Так вот, «Красавица с острова Люлю» и является по своей событийной организации типичным утопическим памфлетом. Здесь происходят грандиозные социальные катаклизмы, сталкиваются мировоззрения, классы и армии.
Здесь присутствует авантюрное начало, олицетворяемое активными героями. Здесь с нажимом расставлены политические акценты — дабы у зрителя не было ни малейших сомнений в преданности автора (и его персонажей) алому стягу революции. И все-таки «Красавица с острова Люлю» далека от назидательного памфлетного канона с его нормативами и примитивами. Потому что действие на страницах повести развертывается под знаком особой смеховой условности. Словно бы описываемые приключения происходят не всерьез, а в шутку. Словно бы их развитие целиком зависит от воли рассказчика и, стало быть, обратимо. Словно бы писателю удалось найти такой срез мира, который позволяет увидеть в самом что ни на есть торжественном и даже святом искры комического, отнюдь не снижающие важность важного или торжественность торжественного, а напротив, возвышающие — до уровня естественного, живого, жизненного и жизнеспособного.

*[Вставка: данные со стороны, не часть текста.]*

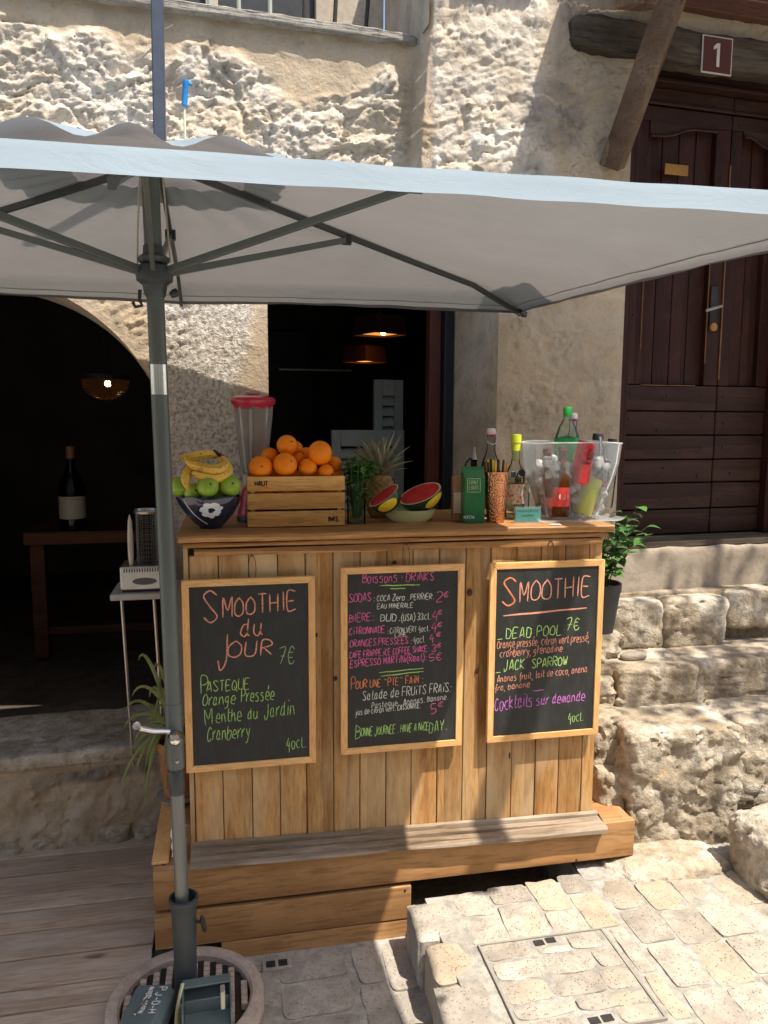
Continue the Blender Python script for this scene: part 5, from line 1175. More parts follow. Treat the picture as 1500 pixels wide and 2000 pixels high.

Этот особый знак смеховой условности имеет узаконенное название: пародия. «Красавица с острова Люлю» представляет собой пародию на утопический памфлет — со всеми вытекающими отсюда последствиями. Она работает, как и всякая пародия, на двухтактном принципе прилива и отлива, узнавания и отстранения. Да, мы видим в пародии повторенные черты исходного объекта. Да, мы воспринимаем пародию как некий знакомый нам подлинник. Мы готовы поставить знак равенства между «Красавицей с острова Люлю» и какой-нибудь «Катастрофой», отождествляя его с тем самым знаком условности. Но почему-то промелькнули вдруг перед нами наплывом приметы традиционного морского романа… Что-то до боли знакомое — Стивенсон или Жюль Берн. И Майн Рид, и Хаггард… Привидения? Миражи? Отнюдь. Обыкновенная явь пародии.
Пародия — кривое зеркало. Дефиниция, звучащая привычно, чуть ли не банально. А ведь в ней сокрыты многозначительные смыслы. Зеркало установка на повторяемость, на узнавание. Кривизна этого зеркала — установка на обновляемость, на искажение, на отстранение. Когда мы усматриваем в «Красавице с острова Люлю» признаки утопии, наше восприятие делает упор на зеркальное сходство. Когда встречаемся с пиратами стивенсовской закваски на искривляющие акценты.
Теперь, возвращаясь к историко-литературной функции «Красавицы с острова Люлю» (вообще — и в нашем двухтомнике), мы вправе констатировать, что произведение С. Заяицкого трудится, как говорят, за двоих: оно представляет сразу два жанра и представительствует сразу за два жанра — за утопический памфлет и за пародийную повесть.
Почему толкования сатирических произведений всегда принимают в нашей критике характер дипломатических меморандумов? Каждое слово произносится как бы с неким схоластическим изыском, сомнительное же слово (то есть ранее не апробированное, не обкатанное в литературных боях и цензурных справочниках) оснащается подпорками-цитатами, аналогиями, оправдательными реверансами, короче говоря — таким громоздким церемониалом который может быть объяснен только одной, поистине священной целью: обелить сатирика, выдать ему индульгенцию (пускай хоть разовую) на грех, а лучше сказать, грешок, немногочисленный, растиражированный в допустимом количестве экземпляров.
Именно сейчас и именно здесь мне хочется оспорить это обыкновение, ибо вряд ли найдется другой реликтовый элемент прошлого, с большей красноречивостью выдающий на фоне всеобщей гласности нашу застарелую безгласность. Уже давно сказана такая правда… Против нее сатирические шуточки с их метафорами, аллегориями, иносказаниями и прочими утехами Эзопа — детский лепет.
А мы все выгораживаем благородных писателей: хотел да намеревался, пытался и почти сумел. Говорим высокие слова, впадаем в непролазную научность, забывая, что ныне всякому непосвященному ясен смысл происходящего.
Высунув от усердия кончик языка, критика выписывает классику свидетельство о благонадежности…
Нет, я не ставлю под сомнение нужность идейно-художественного анализа, не призываю к отказу от комментирования, от разбора того, что написано. Проникновение в святая святых, когда под этой возведенной в квадрат тайной понимается квинтэссенция авторской поэтики, святое дело. А вот адвокатские увертки (каюсь — по привычке к ним неодолимо тянет) — жалкое занятие.